By the end of 1975, I’d be hearing a little bit of country music, as the family of the young lady I was seeing at the time – all nine of her siblings and her folks – were country fans. But that was some months ahead, so I entirely missed the sweet “Blanket on the Ground” by Billie Jo Spears of Beaumont, Texas. The record was sitting at No. 78 by the middle of June and would go no higher, though that was a little better than Spears’ only other Hot 100 record, “Mr. Walker, It’s All Over,” which went to No. 80 in 1969. But “Blanket on the Ground” did very well on the country chart, spending a week at No. 1.
The entry for Blood, Sweat & Tears in Joel Whitburn’s Top Pop Singles shows an interesting arc. The group’s first three singles, in 1969, all went to No. 2. (They were “You’ve Made Me So Very Happy,” “Spinning Wheel” and “And When I Die.”) The next three listed singles were hits but didn’t fare as well, reaching the Top 40 at Nos. 14, 29 and 32, respectively. And from that point, BS&T had no more Top 40 hits (though they came close with “So Long Dixie,” which went to No. 44 in the autumn of 1972). In mid-June of 1975, the group was about to fall short again, as its cover of the Beatles’ “Got To Get You Into My Life” was at No. 81 and would peak at No. 62. It’s actually a pretty good version of the Beatles tune, and it maybe should have done better, but BS&T’s trademark sound was no longer fresh by the middle of 1975. “Got To Get You Into My Life” was the last of ten BS&T records to reach the Hot 100 although “You’re The One” bubbled under at No. 106 in late 1976.
Bobby Womack never did as well as one might have expected on the pop chart: Four Top 40 hits between 1972 and 1974, with his highest placing coming from “Lookin’ For A Love,” which went to No. 10 in the spring of 1974. He had eleven other records reach the Hot 100, and four more bubbled under. (Unsurprisingly, he did much better on the R&B chart, where he had twenty-eight Top 40 hits including two No. 1 records and four that went to No. 2.) Now, fifteen records in the Hot 100 is a pretty good run, but when his stuff pops up in my player, it sounds like it should have done better. And that’s what I thought when I listened to “Check It Out” last evening. It was at No. 99 in the Hot 100 released June 14, 1975, and it peaked at No. 91. To my ears, it should have been a hit. (It did go to No. 6 on the R&B chart.)

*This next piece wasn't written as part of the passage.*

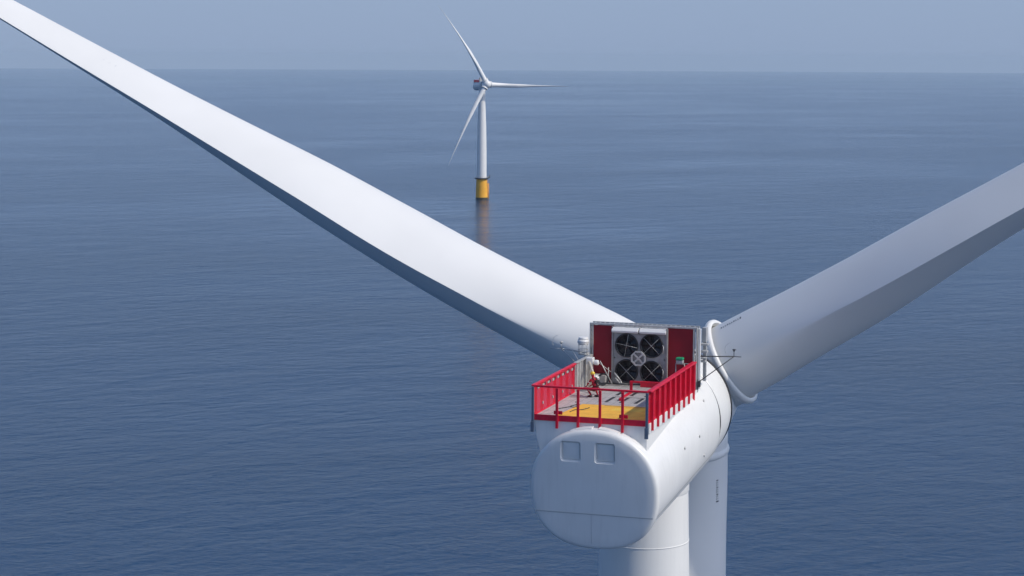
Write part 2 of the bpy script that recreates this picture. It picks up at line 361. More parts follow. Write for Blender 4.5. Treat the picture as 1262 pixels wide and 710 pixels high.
def build_turbine():
    t = empty('wind_turbine')
    # --- foundation
    bm = bmesh.new(); lathe_z(bm, [(-4, 5.15), (1.0, 5.15), (1.3, 5.1), (9, 4.9), (15.5, 4.6), (17.8, 4.55)], 72)
    fo = obj('foundation', bm, 'yellow', t, smooth=True, sharp=35)
    bm = bmesh.new(); lathe_z(bm, [(-3.9, 5.17), (1.6, 5.17), (1.75, 5.15)], 72); obj('splash_band', bm, 'rust', fo, smooth=True, sharp=35)
    bm = bmesh.new(); lathe_z(bm, [(17.3, 4.6), (17.4, 5.9), (18.2, 6.1), (18.25, 4.5)], 48); obj('work_platform', bm, 'dark', fo, sharp=30)
    bm = bmesh.new()
    for i in range(24):
        a = 2 * pi * i / 24; tube(bm, (5.9 * cos(a), 5.9 * sin(a), 18.2), (5.9 * cos(a), 5.9 * sin(a), 19.5), .05, n=6)
    for z in (18.85, 19.5): ringtube(bm, Matrix.Translation((0, 0, z)), 5.9, .045, 48, 6)
    obj('railing', bm, 'pale', fo)
    bm = bmesh.new(); tube(bm, (-6.3, 1.2, 18.2), (-6.3, 1.2, 20.6), .2); tube(bm, (-6.3, 1.2, 20.5), (-9.3, .6, 20.2), .16, .1); box(bm, -6.8, -5.7, .8, 1.8, 18.2, 19.4)
    obj('platform_crane', bm, 'dark', fo)
    bm = bmesh.new()
    for x in (-1.1, 1.1):
        tube(bm, (-6.0, x, -2), (-6.0, x, 13.5), .28, n=10)
        for z in (1.5, 7, 12.8): tube(bm, (-6.0, x, z), (-4.5, x, z), .16, n=8)
    for k in range(34): tube(bm, (-5.6, -.35, -.5 + k * .55), (-5.6, .35, -.5 + k * .55), .035, n=6)
    for x in (-.35, .35): tube(bm, (-5.6, x, -1), (-5.6, x, 18.2), .05, n=6)
    obj('boat_landing', bm, 'yellow', fo)
    # --- tower
    bm = bmesh.new(); lathe_z(bm, [(18.3, 4.15), (40, 4.05), (62, 3.72), (74, 3.28), (84, 2.88), (89, 2.76), (93.2, 2.66)], 96)
    tw = obj('tower', bm, 'tower', t, smooth=True, sharp=35)
    bm = bmesh.new()
    for z, r in ((89.95, 2.75), (45, 3.98)): lathe_z(bm, [(z - .035, r), (z - .02, r + .006), (z + .02, r + .005), (z + .035, r)], 96)
    pieces('section_flange', bm, 'tower', tw, smooth=True)
    bm = bmesh.new(); lathe_z(bm, [(93.0, 2.67), (93.1, 2.71), (94.2, 2.71)], 96); obj('yaw_collar', bm, 'white', tw, smooth=True, sharp=35)
    # --- nacelle
    bm = bmesh.new()
    st = [(-21.95, 3.62, 3.38, .02), (-20.0, 3.66, 3.44, .02), (-15, 3.76, 3.58, .02), (-10, 3.84, 3.72, .02), (-6.95, 3.88, 3.82, .03), (-6.84, 3.87, 3.82, .02)]
    def at_s(s):
        for a, b in zip(st[:-1], st[1:]):
            if s <= b[0]:
                k = (s - a[0]) / (b[0] - a[0]); return [a[i] + (b[i] - a[i]) * k for i in (1, 2, 3)]
        return st[-1][1:]
    RR = []
    for s in [-21.95, -20, -18, -16, -14, -12, -10.6, -9.6, -8.9, -8.87, -8.4, -7.4, -6.95, -6.84]:      # flattened under the deck, full round in front of it
        rx, rz, dz = at_s(s); R_ = body_ring(s, rx, rz, e=2.12, dz=dz, flat=.25)
        if s < -8.88: R_ = [Vector((p.x, p.y, min(p.z, 99.16))) for p in R_]
        RR.append(R_)
    rings(bm, RR)
    na = obj('nacelle', bm, 'white', t, smooth=True, sharp=40)
    bm = bmesh.new()      # rear cover with a rounded lip
    rings(bm, [body_ring(s, rx, rz, e=2.12, dz=.02, flat=.25) for s, rx, rz in ((-21.9, 3.60, 3.36), (-21.92, 3.70, 3.47), (-22.25, 3.70, 3.47), (-22.36, 3.66, 3.43), (-22.44, 3.58, 3.35), (-22.48, 3.44, 3.21), (-22.5, 3.0, 2.8), (-22.53, 1.4, 1.3), (-22.535, .05, .05))])
    rc = obj('rear_cover', bm, 'white', na, smooth=True, sharp=50)
    # scalloped joints on the upper rim of the cover
    bm = bmesh.new()
    for a0, a1 in ((44, 66), (68, 86), (92, 112)):
        A = []
        for k in range(9):
            a = radians(a0 + (a1 - a0) * k / 8)
            c = ax(-22.0) + UP_B * .02; d = Vector((cos(a), 0, 0)) + UP_B * sin(a)
            d2 = Vector((cos(a) * 3.70, 0, 0)) + UP_B * (sin(a) * 3.47)
            A.append([c + d2 + d * .01 + Vector((0, -.18, 0)), c + d2 + d * .075 + Vector((0, -.1, 0)), c + d2 + d * .075 + Vector((0, .3, 0)), c + d2 + d * .01 + Vector((0, .35, 0))])
        rings(bm, A)
    obj('cover_joint', bm, 'white', rc, smooth=True, sharp=40)
    def capP(x, h, off=0.0):      # a point on the rear face: x, height above the face's centre
        return ax(-22.515 - off) + UP_B * (.02 + h) + Vector((x, 0, 0))
    for x0 in (-1.86, 0.12):
        bm = bmesh.new(); w_ = 1.16; h0, h1 = 1.62, 2.78
        def rr(inset, off, n=5, rad=.14):
            P = []
            X0, X1, Z0, Z1 = x0 + inset, x0 + w_ - inset, h0 + inset, h1 - inset; rad = max(.03, rad - inset * .6)
            for cx, cz, a in ((X1 - rad, Z1 - rad, 0), (X0 + rad, Z1 - rad, 90), (X0 + rad, Z0 + rad, 180), (X1 - rad, Z0 + rad, 270)):
                for k in range(n):
                    an = radians(a + 90 * k / (n - 1)); P.append(capP(cx + rad * cos(an), cz + rad * sin(an), off))
            return P
        cb = bmesh.new(); rings(cb, [rr(-.02, .30), rr(-.02, .02), rr(.07, -.17), rr(.07, -.20)], True, True)
        cut = obj('cutter', cb, 'white'); md = rc.modifiers.new('b', 'BOOLEAN'); md.operation = 'DIFFERENCE'; md.object = cut; md.solver = 'EXACT'
        bpy.context.view_layer.update()
        me2 = bpy.data.meshes.new_from_object(rc.evaluated_get(bpy.context.evaluated_depsgraph_get())); rc.modifiers.clear(); rc.data = me2
        bpy.data.objects.remove(cut)
        rings(bm, [rr(.10, -.19), rr(.10, -.155), rr(.13, -.14), rr(.5, -.14)], True, True)
        hh = obj('rear_hatch', bm, 'white', rc, smooth=True, sharp=32)
    bm = bmesh.new()      # joints across the rear cover
    def strip(pts, hw, off):
        for a, b in zip(pts[:-1], pts[1:]):
            d = Vector((b[0] - a[0], b[1] - a[1])).normalized(); n_ = (-d[1] * hw, d[0] * hw)
            bm.faces.new([bm.verts.new(capP(*p, off)) for p in ((a[0] + n_[0], a[1] + n_[1]), (b[0] + n_[0], b[1] + n_[1]), (b[0] - n_[0], b[1] - n_[1]), (a[0] - n_[0], a[1] - n_[1]))])
    strip([(-3.40, -1.34), (3.42, -1.34)], .018, .030)
    pieces('cover_seam', bm, 'reflective', rc)
    bm = bmesh.new(); strip([(-.14, -1.38), (-.14, -3.1)], .007, .032); strip([(-3.40, -1.375), (3.42, -1.375)], .012, .031); pieces('cover_seam', bm, 'softline', rc)
    # long joint down the right flank and small lugs
    def flank(s, ang, off):
        k = (s + 21.95) / (21.95 - 6.8); rx = 3.62 + .25 * k + off; rz = 3.38 + .44 * k + off; dz = .02
        c_, s_ = cos(ang), sin(ang); e = 2.12 if s_ > 0 else 2.37
        return ax(s) + UP_B * (dz + math.copysign(abs(s_) ** (2 / e), s_) * rz) + Vector((math.copysign(abs(c_) ** (2 / e), c_) * rx, 0, 0))
    for side in (0, 1):
        bm = bmesh.new(); pts = [(-21.8 + i * .5) for i in range(31)]
        for a, b in zip(pts[:-1], pts[1:]):
            def an(d): return radians(-24 + d) if side == 0 else radians(180 + 24 - d)
            for d0, d1, off in ((-.45, .45, .03),):
                bm.faces.new([bm.verts.new(flank(x, an(d), off)) for x, d in ((a, d0), (b, d0), (b, d1), (a, d1))])
        obj('flank_seam', bm, 'softline', na)
    for s, a in ((-12.3, 8), (-11.0, -12), (-9.3, 30), (-15.8, 12)):
        p = flank(s, radians(a), 0.0); n_ = Vector((cos(radians(a)), 0, sin(radians(a))))
        bm = bmesh.new(); tube(bm, p, p + n_ * .09, .07, .05, 8); tube(bm, p + n_ * .05 + Vector((0, 0, -.1)), p + n_ * .05 + Vector((0, 0, .1)), .025, n=6)
        obj('lifting_lug', bm, 'pale', na)
    # box under the deck, tapering on the left
    bm = bmesh.new(); y0, y1 = -11.25, 4.1
    sect = [(-3.74, 99.22), (2.86, 99.22), (2.86, 97.0), (2.3, 95.9), (-2.3, 95.9), (-3.05, 96.6), (-3.38, 97.4), (-3.58, 98.2)]
    A = [(x, y0, z) for x, z in sect]; Bq = [(x, y1, z + (.9 if z < 99 else 0)) for x, z in sect]
    rings(bm, [A, Bq])
    obj('deck_plinth', bm, 'white', na, bevel=.04)
    bm = bmesh.new()                      # narrow upstand beside the right wall
    box(bm, 2.863, 2.98, -11.2, 4.0, 98.7, 99.27); 
    obj('upstand', bm, 'white', na, bevel=.02)
    # --- generator
    bm = bmesh.new()
    rings(bm, [body_ring(s, r, r) for s, r in ((-6.60, 3.5), (-6.58, 3.86), (-6.5, 3.92), (-5, 3.94), (-3.75, 3.93), (-3.55, 3.86), (-3.45, 3.7), (-3.44, 3.2))])
    ge = obj('generator', bm, 'white', t, smooth=True, sharp=35)
    bm = bmesh.new(); rings(bm, [body_ring(s, r, r) for s, r in ((-6.9, 3.4), (-6.86, 3.86), (-6.82, 3.905), (-6.70, 3.905), (-6.66, 3.86), (-6.5, 3.4))]); obj('generator_gap', bm, 'line', ge, smooth=True, sharp=35)
    bm = bmesh.new(); rings(bm, [body_ring(s, r, r) for s, r in ((-3.66, 3.6), (-3.64, 3.90), (-3.6, 3.955), (-3.42, 3.955), (-3.38, 3.86), (-2.9, 3.6), (-2.9, 3.0))]); obj('rotor_gap', bm, 'line', ge, smooth=True, sharp=35)
    # --- hub (spinner) in rotor frame
    def rring(s, r, n=72):
        a = Vector((0, cos(TAU_R), sin(TAU_R))); v = Vector((1, 0, 0)).cross(a)
        return [HUB + a * s + Vector((cos(2 * pi * i / n) * r, 0, 0)) + v * (sin(2 * pi * i / n) * r) for i in range(n)]
    bm = bmesh.new(); rings(bm, [rring(s, r) for s, r in ((-3.0, 3.3), (-2.98, 3.66), (-2.6, 3.70), (-1, 3.70), (.8, 3.55), (2, 3.2), (3, 2.6), (3.8, 1.75), (4.2, .9), (4.35, .05))])
    hu = obj('hub', bm, 'white', t, smooth=True, sharp=45)
    for az in (-60, 60, 180):
        bm = bmesh.new(); n = 72
        def cr(z, r, ox=-.36 if az != 180 else -.08, k=1.0 if az != 180 else .955): r *= k; return [(ox + r * cos(2 * pi * i / n), r * sin(2 * pi * i / n), z) for i in range(n)]
        rings(bm, [cr(.8, 2.75), cr(3.45, 2.80), cr(3.6, 2.90), cr(3.72, 2.99), cr(3.88, 3.03), cr(4.04, 2.99), cr(4.12, 2.88), cr(4.10, 2.74), cr(3.8, 2.64)], True, False)
        o = obj('blade_collar', bm, 'white', hu, smooth=True, sharp=60); orient(o, radians(az))
    # access marks on spinner
    bm = bmesh.new(); 
    for x, z in ((3.3, .8),): 
        tube(bm, HUB + Vector((2.9, -2.6, -1.9)), HUB + Vector((3.12, -2.72, -2.03)), .09, n=8)
    obj('hub_fitting', bm, 'dark', hu)
    return t, na, ge, hu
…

Long-time readers know that one of my all-time radio horrors is Terry Jacks’ “Seasons in the Sun.” So they can imagine my reluctance to even go searching at YouTube when I saw that the No. 108 tune in the Hot 100 from mid-June 1974 was a record by Jacks titled “Christina.” I reminded myself that as part of the Poppy Family, Jacks had come up with some pretty good stuff, including the compelling and disquieting “That’s Where I Went Wrong” (with vocals by Susan Jacks, his wife at the time). So I checked out “Christina” and found an odd, unsettling record with some echoes of Helen Reddy’s 1974 hit ‘Angie Baby.” As strange as it is, it’s understandable that “Christina” peaked at No. 106, but I like it.